TDE: This is one of your first choreographic collaborations with ODC/Dance co-artistic director KT Nelson. What is it like to collaborate after working together in other capacities for many years?

BW: This is our first evening-length collaboration . . . We both are moved by questions about nature and what is happening to the planet. Working with Andy Goldsworthy was attractive to us both, because he too deals with nature.

When we started, we cut the company in half, and each worked with a group. I created material springing from images that interested to me related to Goldsworthy’s work, and KT did the same. We eventually got in the studio all together to show one another our findings. We each took a crack at disrupting or altering ideas. We operated much like nature itself, like how it impacts a stone or tree over time.

TDE: How did you decide to integrate land artist Andy Goldsworthy’s Culvert Cairn into boulders and bones?

BW: Much of his work disappears over time. For example, he’ll arrange yellow leaves around a tree so that from above it looks like a halo. Eventually those leaves blow away. It’s ephemeral as is dance. We were intrigued by this parallel.

He was commissioned to make a work in [nearby] Marin County, CA, and we were surprised that he chose to create a stone tower sculpture in a dry creek bed — not at all ephemeral. Instead of using his sculpture itself as the point of departure, we used his creative process, which included [the concepts of] inspiration,excavation, construction, finishing touches and the final piece. When we employed them ourselves, we soon realized that it is essentially the creative process in any art form.

Our visual artist, RJ Muna, took photographs of his work and the nature around it. The mise-en-scène that RJ created reflects the environment that Andy was working in in Marin County.

TDE: Did the company connect with Andy about his work while he was in California?

BW: He was here for three months. The company had the opportunity to be on site. . . Before we began our process, Andy sent me this quote that essentially inspired the structure for the piece, “There will be an intense amount of activity in a confined space, stone, noise, dust, machines hammers, and hands followed by stillness. Then comes the creek flood – high drama…”

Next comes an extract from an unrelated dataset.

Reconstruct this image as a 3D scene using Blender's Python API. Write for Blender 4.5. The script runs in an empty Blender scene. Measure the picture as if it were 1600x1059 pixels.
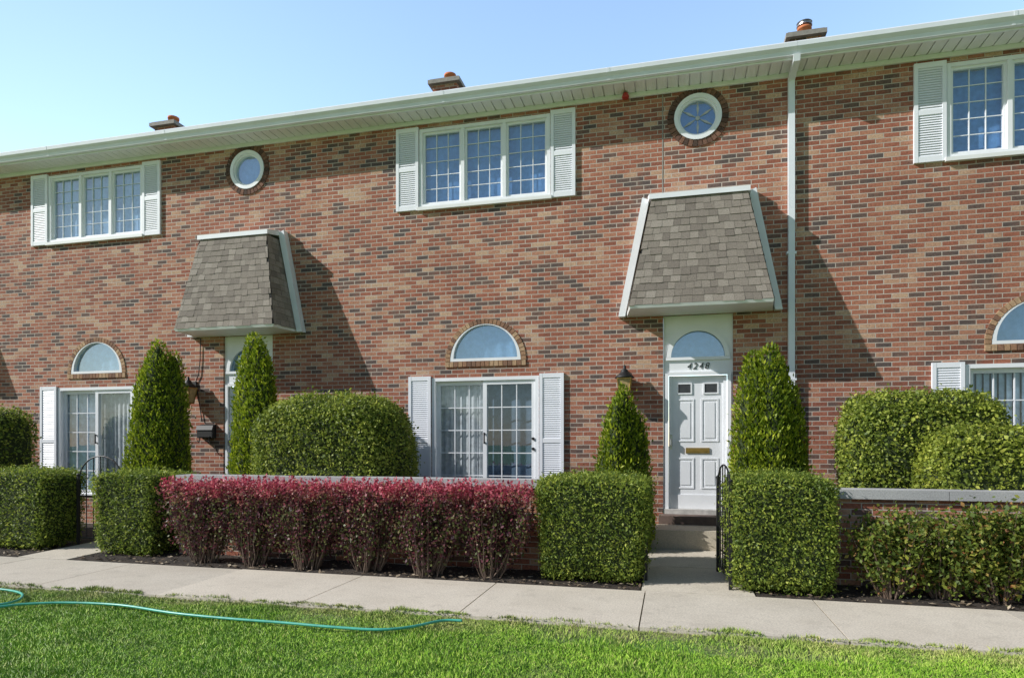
import bpy, bmesh, math, random
import numpy as np
from mathutils import Vector, Matrix
random.seed(7); rng = np.random.default_rng(7)
S = bpy.context.scene; C = S.collection
TH = math.radians(13.95); F = 1004.0; D = 9.9; H = 1.5
SN, CS = math.sin(TH), math.cos(TH)
def X(px, d):
    u = (px-800)/F
    return d*(-SN+u*CS)/(CS+u*SN)
def G(px, py, z=0.0):
    u = (px-800)/F; Zc = (H-z)*F/(py-693)
    return Vector((Zc*(-SN+u*CS), Zc*(CS+u*SN)-D, z))

# ------------------------------------------------------------------ materials
def newmat(name):
    m = bpy.data.materials.new(name); m.use_nodes = True
    nt = m.node_tree; b = nt.nodes['Principled BSDF']
    return m, nt, b
def N(nt, t, **kw):
    n = nt.nodes.new(t)
    for k, v in kw.items(): setattr(n, k, v)
    return n
def ramp(nt, stops, interp='LINEAR'):
    r = nt.nodes.new('ShaderNodeValToRGB'); r.color_ramp.interpolation = interp
    e = r.color_ramp.elements
    e[0].position = stops[0][0]; e[0].color = (*stops[0][1], 1)
    e[1].position = stops[-1][0]; e[1].color = (*stops[-1][1], 1)
    for p, c in stops[1:-1]:
        x = e.new(p); x.color = (*c, 1)
    return r
def mixc(nt, fac, a, b, mode='MIX'):
    m = nt.nodes.new('ShaderNodeMix'); m.data_type = 'RGBA'; m.blend_type = mode
    L = nt.links
    for inp, v in ((m.inputs[0], fac), (m.inputs[6], a), (m.inputs[7], b)):
        if isinstance(v, (int, float)): inp.default_value = v
        elif isinstance(v, tuple): inp.default_value = (*v, 1)
        else: L.new(v, inp)
    return m.outputs[2]
def math_(nt, op, a, b=None, c=None):
    m = nt.nodes.new('ShaderNodeMath'); m.operation = op
    for i, v in enumerate((a, b, c)):
        if v is None: continue
        if isinstance(v, (int, float)): m.inputs[i].default_value = v
        else: nt.links.new(v, m.inputs[i])
    return m.outputs[0]
def pos(nt): return N(nt, 'ShaderNodeNewGeometry').outputs['Position']
def noise(nt, scale, detail=4, vec=None, rough=0.55):
    n = N(nt, 'ShaderNodeTexNoise'); n.inputs['Scale'].default_value = scale
    n.inputs['Detail'].default_value = detail; n.inputs['Roughness'].default_value = rough
    nt.links.new(vec if vec is not None else pos(nt), n.inputs['Vector'])
    return n.outputs['Fac']
def bump(nt, b, h, strength, dist=0.01):
    n = N(nt, 'ShaderNodeBump'); n.inputs['Strength'].default_value = strength
    n.inputs['Distance'].default_value = dist
    nt.links.new(h, n.inputs['Height']); nt.links.new(n.outputs[0], b.inputs['Normal'])

def paint(name, col, rough=0.5, var=0.08, scale=3.0):
    m, nt, b = newmat(name)
    f = noise(nt, scale, 5)
    r = ramp(nt, [(0.3, tuple(c*(1-var) for c in col)), (0.7, col)])
    nt.links.new(f, r.inputs[0])
    f2 = noise(nt, 60, 3)
    c = mixc(nt, math_(nt, 'MULTIPLY', f2, 0.10), r.outputs[0], tuple(c*0.72 for c in col))
    nt.links.new(c, b.inputs['Base Color']); b.inputs['Roughness'].default_value = rough
    bump(nt, b, f2, 0.08, 0.004)
    return m

BRICKC = [(0.0,(.115,.088,.082)), (.15,(.185,.112,.09)), (.23,(.27,.103,.070)), (.42,(.345,.128,.083)), (.66,(.405,.165,.106)), (.87,(.45,.228,.15)), (1.0,(.53,.35,.24))]
def ramp_of(nt, f, stops, interp='LINEAR'):
    r = ramp(nt, stops, interp); nt.links.new(f, r.inputs[0]); return r.outputs[0]
def brick_mat():
    m, nt, b = newmat('brick_wall_material'); L = nt.links
    sp = N(nt, 'ShaderNodeSeparateXYZ'); L.new(pos(nt), sp.inputs[0])
    cb = N(nt, 'ShaderNodeCombineXYZ')
    wob = math_(nt, 'MULTIPLY', math_(nt, 'SUBTRACT', noise(nt, 3.0, 2), .5), .012)
    L.new(math_(nt, 'ADD', sp.outputs[0], sp.outputs[1]), cb.inputs[0]); L.new(math_(nt, 'ADD', sp.outputs[2], wob), cb.inputs[1])
    t = N(nt, 'ShaderNodeTexBrick'); L.new(cb.outputs[0], t.inputs['Vector'])
    t.offset = 0.5; t.squash = 1.0
    t.inputs['Scale'].default_value = 1.0
    t.inputs['Brick Width'].default_value = 0.204; t.inputs['Row Height'].default_value = 0.0675
    t.inputs['Mortar Size'].default_value = 0.0060; t.inputs['Mortar Smooth'].default_value = 0.2
    t.inputs['Bias'].default_value = 0.0
    t.inputs['Color1'].default_value = (0,0,0,1); t.inputs['Color2'].default_value = (1,1,1,1); t.inputs['Mortar'].default_value = (.5,.5,.5,1)
    big = noise(nt, 0.8, 3); mid = noise(nt, 2.3, 2)
    v = math_(nt, 'ADD', t.outputs['Color'], math_(nt, 'MULTIPLY', math_(nt, 'SUBTRACT', math_(nt,'ADD',big,mid), 1.0), 0.6))
    r = ramp(nt, BRICKC, 'LINEAR'); L.new(v, r.inputs[0])
    fine = noise(nt, 38, 5, rough=.7)
    c = mixc(nt, 0.75, r.outputs[0], mixc(nt, 1.0, r.outputs[0], ramp_of(nt, fine, [(.28,(.42,.42,.43)), (.72,(1.45,1.43,1.4))]), 'MULTIPLY'))
    mort = ramp_of(nt, noise(nt, 1.5, 4), [(.3,(.41,.355,.30)), (.7,(.57,.505,.44))])
    c = mixc(nt, t.outputs['Fac'], c, mort)
    st = noise(nt, 0.35, 6)
    c = mixc(nt, 1.0, c, ramp_of(nt, st, [(.3,(.86,.86,.86)), (.7,(1.14,1.13,1.12))]), 'MULTIPLY')
    L.new(c, b.inputs['Base Color']); b.inputs['Roughness'].default_value = 0.85
    b.inputs['Specular IOR Level'].default_value = 0.25
    h = math_(nt, 'ADD', math_(nt, 'MULTIPLY', t.outputs['Fac'], -1.0), math_(nt, 'MULTIPLY', fine, 0.35))
    bump(nt, b, h, 0.4, 0.006)
    return m
def island(nt): return N(nt, 'ShaderNodeNewGeometry').outputs['Random Per Island']
def island_mat(name, stops, rough=0.85, nz=40, bs=0.3):
    m, nt, b = newmat(name)
    c = ramp_of(nt, island(nt), stops)
    f = noise(nt, nz, 4)
    c = mixc(nt, 1.0, c, ramp_of(nt, f, [(.25,(.65,.65,.65)), (.75,(1.3,1.3,1.3))]), 'MULTIPLY')
    nt.links.new(c, b.inputs['Base Color']); b.inputs['Roughness'].default_value = rough
    b.inputs['Specular IOR Level'].default_value = 0.25
    bump(nt, b, f, bs, 0.006)
    return m
def leaf_out(nt, b, c, trans):
    L = nt.links
    t = N(nt, 'ShaderNodeBsdfTranslucent'); L.new(c, t.inputs['Color'])
    mx = N(nt, 'ShaderNodeMixShader'); mx.inputs[0].default_value = trans
    L.new(b.outputs[0], mx.inputs[1]); L.new(t.outputs[0], mx.inputs[2])
    L.new(mx.outputs[0], nt.nodes['Material Output'].inputs['Surface'])
def leaf_mat(name, stops, trans=0.3, rough=0.5):
    m, nt, b = newmat(name); L = nt.links
    c = ramp_of(nt, island(nt), stops)
    cl = noise(nt, 5.0, 3)
    c = mixc(nt, 1.0, c, ramp_of(nt, cl, [(.3,(.66,.72,.66)), (.7,(1.3,1.22,1.1))]), 'MULTIPLY')
    L.new(c, b.inputs['Base Color']); b.inputs['Roughness'].default_value = rough
    b.inputs['Specular IOR Level'].default_value = 0.3
    leaf_out(nt, b, c, trans)
    return m
def flat(name, col, rough=0.8, metal=0.0):
    m, nt, b = newmat(name)
    f = noise(nt, 12, 4)
    nt.links.new(ramp_of(nt, f, [(.3, tuple(c*.75 for c in col)), (.7, tuple(min(1,c*1.15) for c in col))]), b.inputs['Base Color'])
    b.inputs['Roughness'].default_value = rough; b.inputs['Metallic'].default_value = metal
    return m
def glass_mat(name, refl=0.14, tint=(.88,.92,.94)):
    m, nt, b = newmat(name); L = nt.links
    nt.nodes.remove(b)
    lw = N(nt, 'ShaderNodeLayerWeight'); lw.inputs['Blend'].default_value = .5
    f5 = math_(nt, 'POWER', lw.outputs['Facing'], 4.0)
    fac = math_(nt, 'MINIMUM', math_(nt, 'ADD', math_(nt, 'MULTIPLY', f5, .75), refl), 1.0)
    tr = N(nt, 'ShaderNodeBsdfTransparent'); tr.inputs[0].default_value = (*tint, 1)
    gl = N(nt, 'ShaderNodeBsdfGlossy'); gl.inputs['Roughness'].default_value = 0.015; gl.inputs[0].default_value = (.90,.97,1,1)
    bp = N(nt, 'ShaderNodeBump'); bp.inputs['Strength'].default_value = 0.04; bp.inputs['Distance'].default_value = 0.02
    L.new(noise(nt, 2.5, 1), bp.inputs['Height']); L.new(bp.outputs[0], gl.inputs['Normal'])
    mx = N(nt, 'ShaderNodeMixShader'); L.new(fac, mx.inputs[0]); L.new(tr.outputs[0], mx.inputs[1]); L.new(gl.outputs[0], mx.inputs[2])
    L.new(mx.outputs[0], nt.nodes['Material Output'].inputs['Surface'])
    return m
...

A man lies on his back as he support the weight of his partner who is suspended above him. Cellist Zoe Keating plays behind them. A larger-than-life project of boulders play behind the trio.
ODC/Dance's boulders and bones; Image: Marie-Pier Frigon 

TDE: How did the opportunity to observe the construction of Culvert Cairn inform the creative choices in the studio?

BW: After the dancers were on site, the piece became more unruly, wild and unkempt.

TDE: There are many components to this work: the projections, live music, multiple costumes and even dust is used on stage. How did you and KT consider all parts to make a balanced, cohesive work?

BW: When collaborating with other art forms, you have to be ready to simplify your own and be comfortable with letting other components come forward as yours recedes to the back. . .

TDE: I read that during the boulders and bones performance at UCLA, the battery to the speaker that was amplifying Zoë Keating’s cello blew. But the performers danced in silence without skipping a beat. What was going on in your head at that moment?

BW: It happened at the most raucous part of the piece. Bodies fly through the air. The moment showcased the magnificent capacity of human beings to transcend obstacles. There was something heroic about it. Especially in this tumultuous time, it’s wonderful to see people navigate a challenge that stood in their way. It was inspiring.